Spoiler alert! "New research by psychologists Nicholas Christenfeld and Jonathan Leavitt shows that people enjoy stories more when they already know the ending." Hollie Nyseth at Citings & Sightings.
Will Wilkinson has a new blog: It’s at Big Think and it’s called The Moral Sciences Club.
Stephanie Trigg has a new bike: "My bike is a thing of beauty," writes Stephanie , "sleek and silvery, but with lovely old-school touches of leather and wood."
The Second-Hand Persian Cat: Mr Teddington Blush Senior "has begun to show the horrific ravages of age on an almost spectacular scale."
Who is my stranger? Even on the left most people believe we have stronger obligations towards our fellow citizens than we have towards outsiders. But why does the nation state mark the boundary that divides ‘us’ from ‘them’? At Overcoming Bias Robin Hanson argues that libertarians also accept stronger obligations towards insiders. They just draw the boundary in a different place.

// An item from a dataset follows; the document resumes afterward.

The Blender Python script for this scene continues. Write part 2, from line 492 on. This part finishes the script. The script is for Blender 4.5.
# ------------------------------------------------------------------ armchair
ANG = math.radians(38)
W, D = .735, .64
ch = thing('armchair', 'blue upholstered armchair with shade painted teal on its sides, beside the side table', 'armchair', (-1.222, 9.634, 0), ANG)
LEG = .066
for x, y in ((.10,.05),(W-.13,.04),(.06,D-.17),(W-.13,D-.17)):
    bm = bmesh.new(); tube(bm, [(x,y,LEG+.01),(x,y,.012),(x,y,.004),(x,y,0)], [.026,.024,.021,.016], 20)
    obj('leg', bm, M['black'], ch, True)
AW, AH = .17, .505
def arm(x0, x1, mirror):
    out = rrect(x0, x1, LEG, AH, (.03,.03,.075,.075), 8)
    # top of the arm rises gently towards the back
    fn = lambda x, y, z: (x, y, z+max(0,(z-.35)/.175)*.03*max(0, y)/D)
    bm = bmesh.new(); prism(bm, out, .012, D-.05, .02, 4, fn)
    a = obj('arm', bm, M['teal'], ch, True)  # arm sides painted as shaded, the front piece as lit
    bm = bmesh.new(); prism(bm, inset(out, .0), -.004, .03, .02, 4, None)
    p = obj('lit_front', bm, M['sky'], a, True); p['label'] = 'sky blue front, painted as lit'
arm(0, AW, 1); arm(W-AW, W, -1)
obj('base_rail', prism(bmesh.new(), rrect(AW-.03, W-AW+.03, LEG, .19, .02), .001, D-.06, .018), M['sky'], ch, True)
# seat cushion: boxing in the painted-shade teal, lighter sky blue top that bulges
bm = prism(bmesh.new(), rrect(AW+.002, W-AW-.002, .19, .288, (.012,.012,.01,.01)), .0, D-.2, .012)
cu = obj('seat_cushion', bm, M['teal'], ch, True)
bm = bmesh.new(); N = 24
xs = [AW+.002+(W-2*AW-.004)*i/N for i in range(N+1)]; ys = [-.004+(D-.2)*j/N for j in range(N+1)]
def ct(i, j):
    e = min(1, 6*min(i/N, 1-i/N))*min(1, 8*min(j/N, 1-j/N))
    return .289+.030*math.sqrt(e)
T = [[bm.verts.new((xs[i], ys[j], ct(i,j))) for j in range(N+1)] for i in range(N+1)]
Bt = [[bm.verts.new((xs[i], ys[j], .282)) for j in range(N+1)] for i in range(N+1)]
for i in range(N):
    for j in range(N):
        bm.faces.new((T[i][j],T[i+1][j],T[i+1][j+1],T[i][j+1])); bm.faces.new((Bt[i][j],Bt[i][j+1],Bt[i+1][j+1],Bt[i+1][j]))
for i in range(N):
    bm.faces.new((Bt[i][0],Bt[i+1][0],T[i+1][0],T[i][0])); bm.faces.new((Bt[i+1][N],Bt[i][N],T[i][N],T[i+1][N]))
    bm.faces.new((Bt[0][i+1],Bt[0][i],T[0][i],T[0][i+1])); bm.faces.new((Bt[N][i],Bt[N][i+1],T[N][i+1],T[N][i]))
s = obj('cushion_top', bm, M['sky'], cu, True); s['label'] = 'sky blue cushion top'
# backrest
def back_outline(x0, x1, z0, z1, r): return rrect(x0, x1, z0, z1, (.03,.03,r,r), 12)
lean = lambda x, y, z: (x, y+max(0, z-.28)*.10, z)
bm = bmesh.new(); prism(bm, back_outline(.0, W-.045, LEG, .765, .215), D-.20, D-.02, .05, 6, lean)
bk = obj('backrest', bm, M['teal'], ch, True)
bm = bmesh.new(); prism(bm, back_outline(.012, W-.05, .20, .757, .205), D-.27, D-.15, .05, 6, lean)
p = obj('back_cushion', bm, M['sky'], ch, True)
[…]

Australia’s changing labour market: "In the past year 101,500 extra jobs have been found for women, only 38,900 for men", writes Peter Martin.
The Internet is a scary place to be a feminist: And it’s not just the misogynistic commenters. According to Blue Milk: "your feminism probably naturally evolves but the Internet records everything. Take a position on something and you can never let that go, even when you change your mind years later."

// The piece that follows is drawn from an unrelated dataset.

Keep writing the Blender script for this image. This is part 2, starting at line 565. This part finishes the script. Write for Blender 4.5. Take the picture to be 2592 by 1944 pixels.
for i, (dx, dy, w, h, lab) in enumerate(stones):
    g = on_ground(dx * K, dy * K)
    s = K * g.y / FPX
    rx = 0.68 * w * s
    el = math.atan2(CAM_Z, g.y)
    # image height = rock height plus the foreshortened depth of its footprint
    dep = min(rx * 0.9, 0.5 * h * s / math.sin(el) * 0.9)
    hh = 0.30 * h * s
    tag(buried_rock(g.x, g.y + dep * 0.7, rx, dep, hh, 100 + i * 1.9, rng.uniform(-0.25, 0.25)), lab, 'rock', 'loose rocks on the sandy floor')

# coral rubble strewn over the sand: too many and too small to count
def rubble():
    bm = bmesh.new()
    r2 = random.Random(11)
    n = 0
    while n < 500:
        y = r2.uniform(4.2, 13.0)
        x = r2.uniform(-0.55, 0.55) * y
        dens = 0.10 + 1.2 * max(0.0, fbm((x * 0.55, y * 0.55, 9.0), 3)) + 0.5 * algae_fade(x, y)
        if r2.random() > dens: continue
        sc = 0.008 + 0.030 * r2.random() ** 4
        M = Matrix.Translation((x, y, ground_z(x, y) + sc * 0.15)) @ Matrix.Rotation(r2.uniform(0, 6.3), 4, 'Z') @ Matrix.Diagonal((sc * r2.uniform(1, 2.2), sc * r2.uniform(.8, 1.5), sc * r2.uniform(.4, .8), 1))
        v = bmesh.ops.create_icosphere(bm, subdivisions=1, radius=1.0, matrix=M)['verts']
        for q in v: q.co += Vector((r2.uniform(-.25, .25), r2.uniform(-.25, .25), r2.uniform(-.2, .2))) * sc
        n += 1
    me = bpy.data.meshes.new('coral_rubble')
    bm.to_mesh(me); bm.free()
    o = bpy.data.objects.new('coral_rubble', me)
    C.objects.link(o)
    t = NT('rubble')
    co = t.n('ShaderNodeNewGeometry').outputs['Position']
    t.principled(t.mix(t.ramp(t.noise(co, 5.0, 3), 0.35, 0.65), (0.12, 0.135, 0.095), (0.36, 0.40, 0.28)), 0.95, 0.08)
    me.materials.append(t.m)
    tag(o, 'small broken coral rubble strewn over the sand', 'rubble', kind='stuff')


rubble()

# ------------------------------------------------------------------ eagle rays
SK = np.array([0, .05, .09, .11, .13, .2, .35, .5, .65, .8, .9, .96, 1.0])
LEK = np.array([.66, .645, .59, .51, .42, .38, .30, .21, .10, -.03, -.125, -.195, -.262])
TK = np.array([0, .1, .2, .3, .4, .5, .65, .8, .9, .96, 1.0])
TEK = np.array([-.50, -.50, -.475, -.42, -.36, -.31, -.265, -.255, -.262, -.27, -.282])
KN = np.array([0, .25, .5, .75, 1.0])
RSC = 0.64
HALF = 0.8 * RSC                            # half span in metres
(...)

Is China’s imminent collapse imminent? John Quiggin isn’t sure. In an article titled ‘China’s imminent collapse‘ he argues that "authoritarian governments may be much more fragile than they appear." A sudden slowdown in economic growth could see China’s oligarchic regime suddenly breakdown but there’s know way of telling how and when that might happen. Quiggin didn’t write the headline.
Is Quiggers a regular columnist for a journal founded by the father of neoconservatism now? :-)
The answer is more in the word ‘nation’ than in the word ‘state’.